*TASK DETAILS:* Please return exactly the run of lines that begins with the line containing "What Blender Python" and ends with the line containing "COL = SC.collection", pictures excluded.

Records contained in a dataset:

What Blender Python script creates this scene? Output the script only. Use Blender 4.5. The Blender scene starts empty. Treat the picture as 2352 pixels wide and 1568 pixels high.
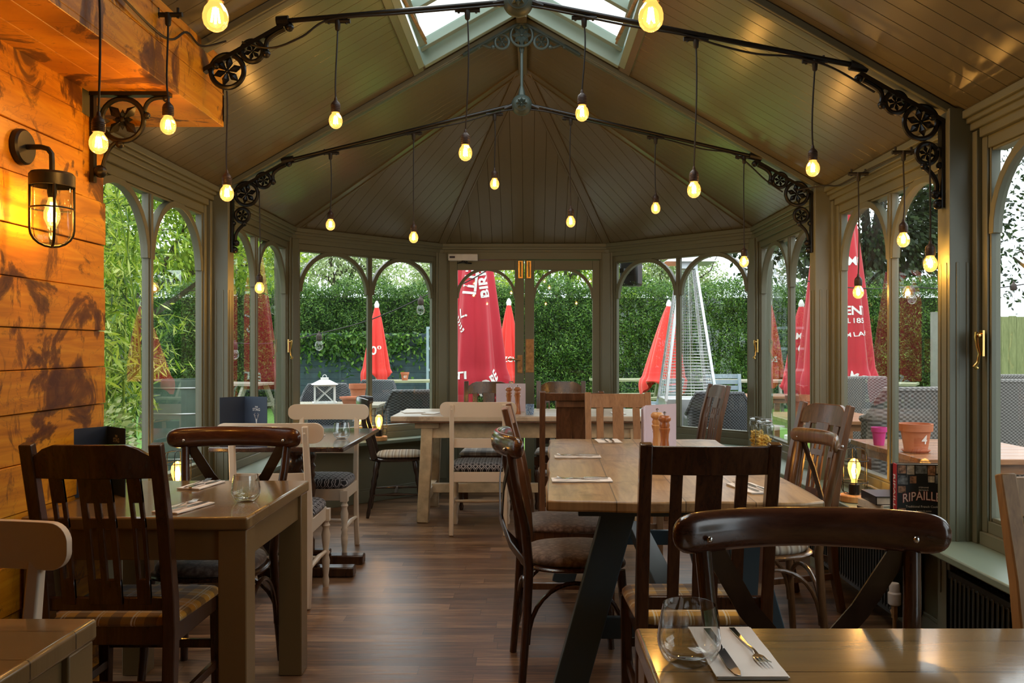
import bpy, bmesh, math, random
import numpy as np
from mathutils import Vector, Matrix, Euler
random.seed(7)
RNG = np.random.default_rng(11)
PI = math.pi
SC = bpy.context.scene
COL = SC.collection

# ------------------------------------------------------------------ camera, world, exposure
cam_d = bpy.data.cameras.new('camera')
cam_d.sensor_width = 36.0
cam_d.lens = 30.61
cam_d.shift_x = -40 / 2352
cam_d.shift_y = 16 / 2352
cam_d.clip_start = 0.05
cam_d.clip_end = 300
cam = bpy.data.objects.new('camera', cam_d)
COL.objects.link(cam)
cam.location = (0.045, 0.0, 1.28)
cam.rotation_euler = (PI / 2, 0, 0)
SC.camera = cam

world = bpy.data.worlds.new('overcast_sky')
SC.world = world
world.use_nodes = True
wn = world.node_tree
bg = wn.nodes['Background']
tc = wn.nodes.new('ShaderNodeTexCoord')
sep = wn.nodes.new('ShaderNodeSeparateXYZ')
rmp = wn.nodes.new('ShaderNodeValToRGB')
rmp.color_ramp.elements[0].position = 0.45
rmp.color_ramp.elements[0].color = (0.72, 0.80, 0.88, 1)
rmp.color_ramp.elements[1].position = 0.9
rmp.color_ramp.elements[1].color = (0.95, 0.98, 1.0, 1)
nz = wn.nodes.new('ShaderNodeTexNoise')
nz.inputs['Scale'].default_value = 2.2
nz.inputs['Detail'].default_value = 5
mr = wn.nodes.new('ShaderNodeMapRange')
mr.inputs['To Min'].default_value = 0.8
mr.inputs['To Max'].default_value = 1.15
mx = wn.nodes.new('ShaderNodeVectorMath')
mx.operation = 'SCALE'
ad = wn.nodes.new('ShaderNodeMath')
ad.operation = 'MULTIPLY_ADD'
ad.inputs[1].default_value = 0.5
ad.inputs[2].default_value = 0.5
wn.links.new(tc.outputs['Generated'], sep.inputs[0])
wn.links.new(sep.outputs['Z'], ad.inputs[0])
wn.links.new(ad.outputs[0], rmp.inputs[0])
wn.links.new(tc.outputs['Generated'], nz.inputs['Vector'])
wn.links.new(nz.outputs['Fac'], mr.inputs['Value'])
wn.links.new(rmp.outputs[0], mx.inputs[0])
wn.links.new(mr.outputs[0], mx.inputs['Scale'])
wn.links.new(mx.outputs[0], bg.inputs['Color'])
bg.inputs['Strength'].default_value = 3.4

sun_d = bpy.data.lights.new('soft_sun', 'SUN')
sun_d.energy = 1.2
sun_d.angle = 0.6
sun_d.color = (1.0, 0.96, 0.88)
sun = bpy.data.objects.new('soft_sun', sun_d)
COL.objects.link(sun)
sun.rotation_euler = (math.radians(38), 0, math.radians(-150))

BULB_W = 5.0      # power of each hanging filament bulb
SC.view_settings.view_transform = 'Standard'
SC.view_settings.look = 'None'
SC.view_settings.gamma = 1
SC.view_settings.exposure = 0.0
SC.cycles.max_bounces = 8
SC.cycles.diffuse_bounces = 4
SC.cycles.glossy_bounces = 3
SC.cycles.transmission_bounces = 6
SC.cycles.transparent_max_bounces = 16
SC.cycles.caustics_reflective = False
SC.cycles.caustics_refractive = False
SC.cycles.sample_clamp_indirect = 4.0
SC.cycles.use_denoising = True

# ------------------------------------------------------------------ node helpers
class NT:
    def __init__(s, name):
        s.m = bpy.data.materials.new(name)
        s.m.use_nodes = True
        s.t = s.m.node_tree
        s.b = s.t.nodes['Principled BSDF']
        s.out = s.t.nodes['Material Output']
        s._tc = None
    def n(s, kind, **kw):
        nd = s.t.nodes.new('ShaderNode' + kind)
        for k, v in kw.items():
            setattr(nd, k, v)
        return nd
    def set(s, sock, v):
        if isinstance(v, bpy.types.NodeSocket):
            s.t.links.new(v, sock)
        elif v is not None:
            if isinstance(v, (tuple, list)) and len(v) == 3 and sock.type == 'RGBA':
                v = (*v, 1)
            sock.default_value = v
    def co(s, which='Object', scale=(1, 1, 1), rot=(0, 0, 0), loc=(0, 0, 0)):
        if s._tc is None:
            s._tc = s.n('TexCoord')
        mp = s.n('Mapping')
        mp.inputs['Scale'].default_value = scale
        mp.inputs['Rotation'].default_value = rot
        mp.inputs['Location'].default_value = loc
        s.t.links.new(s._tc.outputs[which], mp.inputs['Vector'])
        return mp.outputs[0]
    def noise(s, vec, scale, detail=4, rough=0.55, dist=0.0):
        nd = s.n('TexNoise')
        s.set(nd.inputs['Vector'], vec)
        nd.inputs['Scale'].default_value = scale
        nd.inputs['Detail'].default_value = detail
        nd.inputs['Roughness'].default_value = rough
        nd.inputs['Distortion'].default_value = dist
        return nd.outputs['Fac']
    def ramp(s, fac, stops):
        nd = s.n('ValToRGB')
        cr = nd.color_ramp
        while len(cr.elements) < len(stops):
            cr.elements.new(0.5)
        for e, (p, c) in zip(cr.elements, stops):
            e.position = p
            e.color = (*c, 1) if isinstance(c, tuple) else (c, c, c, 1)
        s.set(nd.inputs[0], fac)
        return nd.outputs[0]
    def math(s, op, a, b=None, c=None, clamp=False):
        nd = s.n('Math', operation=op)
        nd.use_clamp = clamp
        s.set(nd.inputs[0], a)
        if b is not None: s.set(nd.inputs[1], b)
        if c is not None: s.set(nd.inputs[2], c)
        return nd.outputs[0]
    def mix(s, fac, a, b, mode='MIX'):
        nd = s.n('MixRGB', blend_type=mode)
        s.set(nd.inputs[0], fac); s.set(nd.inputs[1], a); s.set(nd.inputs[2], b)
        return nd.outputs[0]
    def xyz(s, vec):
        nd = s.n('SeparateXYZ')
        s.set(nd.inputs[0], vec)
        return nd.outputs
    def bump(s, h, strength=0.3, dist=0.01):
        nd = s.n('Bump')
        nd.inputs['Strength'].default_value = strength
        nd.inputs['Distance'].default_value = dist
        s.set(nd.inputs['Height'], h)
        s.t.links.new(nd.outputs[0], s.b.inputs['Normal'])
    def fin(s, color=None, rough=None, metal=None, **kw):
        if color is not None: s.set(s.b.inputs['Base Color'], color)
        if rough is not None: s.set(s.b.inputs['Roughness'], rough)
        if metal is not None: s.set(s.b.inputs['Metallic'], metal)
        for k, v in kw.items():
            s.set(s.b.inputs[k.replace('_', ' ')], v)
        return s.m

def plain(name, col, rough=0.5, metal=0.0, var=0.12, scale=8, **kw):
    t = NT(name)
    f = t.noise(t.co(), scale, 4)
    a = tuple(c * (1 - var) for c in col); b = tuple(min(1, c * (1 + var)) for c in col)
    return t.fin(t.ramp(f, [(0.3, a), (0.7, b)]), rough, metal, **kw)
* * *
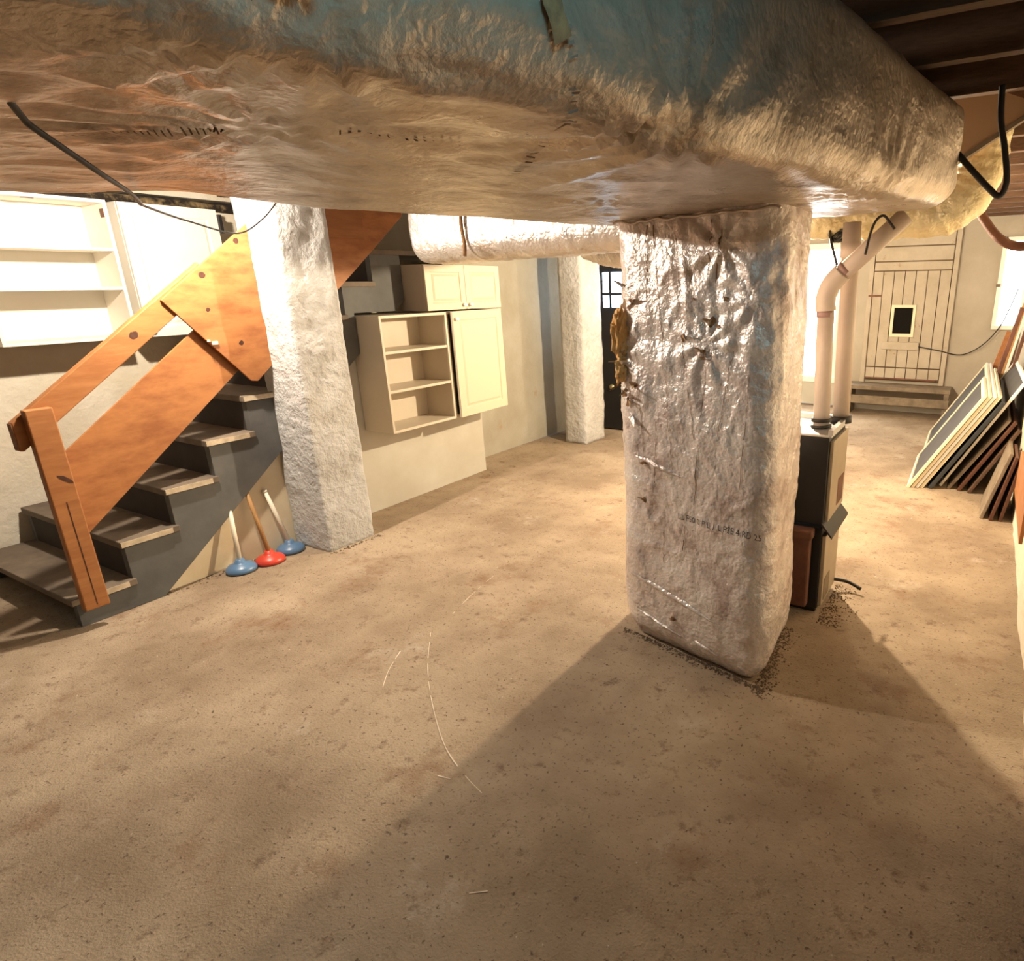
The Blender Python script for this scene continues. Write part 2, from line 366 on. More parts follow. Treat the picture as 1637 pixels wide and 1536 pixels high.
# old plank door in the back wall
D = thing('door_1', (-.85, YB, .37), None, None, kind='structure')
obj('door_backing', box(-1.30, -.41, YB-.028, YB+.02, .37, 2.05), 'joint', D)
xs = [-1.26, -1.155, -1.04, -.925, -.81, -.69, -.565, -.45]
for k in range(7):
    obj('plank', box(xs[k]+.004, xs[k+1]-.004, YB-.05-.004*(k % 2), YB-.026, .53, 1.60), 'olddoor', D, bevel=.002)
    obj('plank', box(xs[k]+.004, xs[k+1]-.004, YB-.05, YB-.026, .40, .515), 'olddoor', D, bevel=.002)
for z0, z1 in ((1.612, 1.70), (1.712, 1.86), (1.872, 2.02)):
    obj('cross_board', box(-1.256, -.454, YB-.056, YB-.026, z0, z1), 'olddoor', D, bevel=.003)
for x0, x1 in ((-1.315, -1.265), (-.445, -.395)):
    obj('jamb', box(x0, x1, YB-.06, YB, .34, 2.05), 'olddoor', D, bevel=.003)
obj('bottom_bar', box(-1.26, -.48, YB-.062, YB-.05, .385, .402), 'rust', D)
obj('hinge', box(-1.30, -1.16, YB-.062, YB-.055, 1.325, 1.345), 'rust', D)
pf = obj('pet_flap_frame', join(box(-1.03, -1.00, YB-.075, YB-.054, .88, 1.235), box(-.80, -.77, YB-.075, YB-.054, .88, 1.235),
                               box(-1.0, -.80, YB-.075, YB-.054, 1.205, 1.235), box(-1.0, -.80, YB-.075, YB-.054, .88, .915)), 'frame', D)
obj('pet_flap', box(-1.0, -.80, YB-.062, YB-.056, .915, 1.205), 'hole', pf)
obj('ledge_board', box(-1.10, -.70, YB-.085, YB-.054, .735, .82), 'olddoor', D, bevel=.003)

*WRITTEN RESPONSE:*
What Blender Python script creates this scene? Output the script only. Use Blender 4.5. The Blender scene starts empty. Treat the picture as 2352 pixels wide and 1568 pixels high.
import bpy, bmesh, math, random
import numpy as np
from mathutils import Vector, Matrix, Euler
random.seed(7)
RNG = np.random.default_rng(11)
PI = math.pi
SC = bpy.context.scene
COL = SC.collection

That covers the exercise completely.